The Failure of the Tay Bridge is a lesson to Project Managers and Civil Engineers on how not to supervise a large project. The replacement Tay bridge would be started by 1883 and this time would take only 4 years to complete, in 1887. It featured solid masonry and iron for the piers, this time had a two-track deck (Figure 4). The legacy of the old bridge is still a reality as the old piers are still very present and visible .
See: The I35W Bridge Failure: Another Instance of Implicit Assumption
Today, there is a very detailed memorial that holds the names of the victims of the Tay Bridge disaster on the North side and pointing in the direction of the high girders (Figure 5).
Sources & Citation
- Lewis P and Reynolds K. ‘Forensic Engineering: an appraisal of the Tay Bridge Disaster,’ (Accessed: Oct 2022)
- Pins Dorf M.K., ‘Engineering Dreams into Disaster: History of the Tay Bridge,’ (Accessed: Oct 2022)
- Burt P.J (2004) ‘The great storm and the fall of the first Tay bridge,’ (Accessed: Oct 2022).
- “The Architect of Scotland’s Tay Bridge Disaster,” The Independent. 27 December 2019. Archived from the original on 29 October 2022.
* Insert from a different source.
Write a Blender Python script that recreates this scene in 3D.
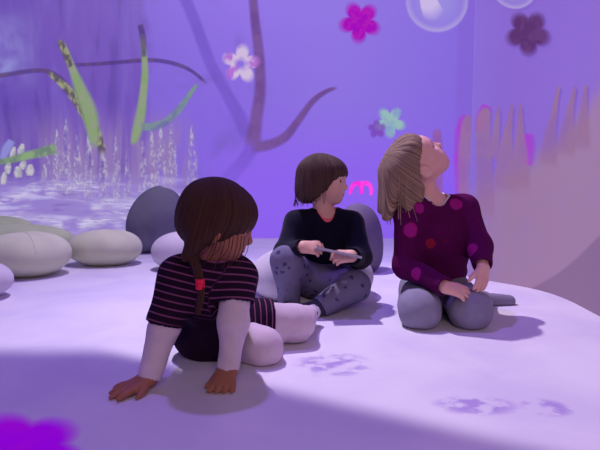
import bpy, math, random
import numpy as np
from mathutils import Vector, Matrix

# ------------------------------------------------------------------ camera, world, lights, exposure
for o in list(bpy.data.objects):
    bpy.data.objects.remove(o)
SC = bpy.context.scene
COL = SC.collection
CAM_H, PITCH, FPX = 0.46, math.radians(4.95), 520.0
cam_d = bpy.data.cameras.new('camera')
cam_d.sensor_width = 36.0
cam_d.lens = 36.0 * FPX / 600.0
cam_d.clip_start = 0.02
cam = bpy.data.objects.new('camera', cam_d)
COL.objects.link(cam)
cam.location = (0, 0, CAM_H)
cam.rotation_euler = (math.pi / 2 - PITCH, 0, 0)
SC.camera = cam

world = bpy.data.worlds.new('dim room')
SC.world = world
world.use_nodes = True
world.node_tree.nodes['Background'].inputs[0].default_value = (0.30, 0.20, 0.62, 1)
world.node_tree.nodes['Background'].inputs[1].default_value = 0.10

SC.view_settings.view_transform = 'Standard'
SC.view_settings.look = 'None'
SC.view_settings.exposure = 0.0
SC.view_settings.gamma = 1.0
SC.view_settings.use_curve_mapping = False


def spot(name, loc, target, power, color, angle, blend, radius):
    d = bpy.data.lights.new(name, 'SPOT')
    d.energy, d.color, d.spot_size, d.spot_blend, d.shadow_soft_size = power, color, math.radians(angle), blend, radius
    o = bpy.data.objects.new(name, d)
    COL.objects.link(o)
    o.location = loc
    o.rotation_euler = (Vector(target) - Vector(loc)).to_track_quat('-Z', 'Y').to_euler()
    return o


def area(name, loc, target, power, color, size):
    d = bpy.data.lights.new(name, 'AREA')
    d.energy, d.color, d.size = power, color, size
    o = bpy.data.objects.new(name, d)
    COL.objects.link(o)
    o.location = loc
    o.rotation_euler = (Vector(target) - Vector(loc)).to_track_quat('-Z', 'Y').to_euler()
    return o


# ceiling projector: a straight-edged bright frame on the floor
PROJ = Vector((-0.62, 2.7, 3.0))
proj = spot('floor_projector', PROJ, (PROJ.x, PROJ.y, 0), 345, (0.97, 0.85, 1.0), 150, 0.05, 0.035)
proj.rotation_euler = (0, 0, 0)
# soft edge of the projected frame, as the line  n.(x,y) = c  on the floor
EN, EC = Vector((0.483, 0.8756)), 0.943
nt_ = proj.data
nt_.use_nodes = True
_n = nt_.node_tree.nodes
_l = nt_.node_tree.links
_em = _n['Emission']
_tc = _n.new('ShaderNodeTexCoord')
_sp = _n.new('ShaderNodeSeparateXYZ')
_l.new(_tc.outputs['Normal'], _sp.inputs[0])


def _m(op, a, b):
    k = _n.new('ShaderNodeMath')
    k.operation = op
    for i, v in enumerate((a, b)):
        if isinstance(v, (int, float)):
            k.inputs[i].default_value = v
        else:
            _l.new(v, k.inputs[i])
    return k.outputs[0]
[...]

- Wikipedia (2022) ” The Tay Bridge Disaster“
- Brick Immortar. “Disaster by Design: The Tay Bridge“
The Tay Bridge Collapse is a tragic reminder of the importance of thorough design and construction in engineering. The disaster, caused by poor design, inadequate supervision, and a lack of understanding of wind forces, highlights the need for rigorous safety standards and careful planning in infrastructure projects. The lessons learned from this failure continue to influence engineering practices today.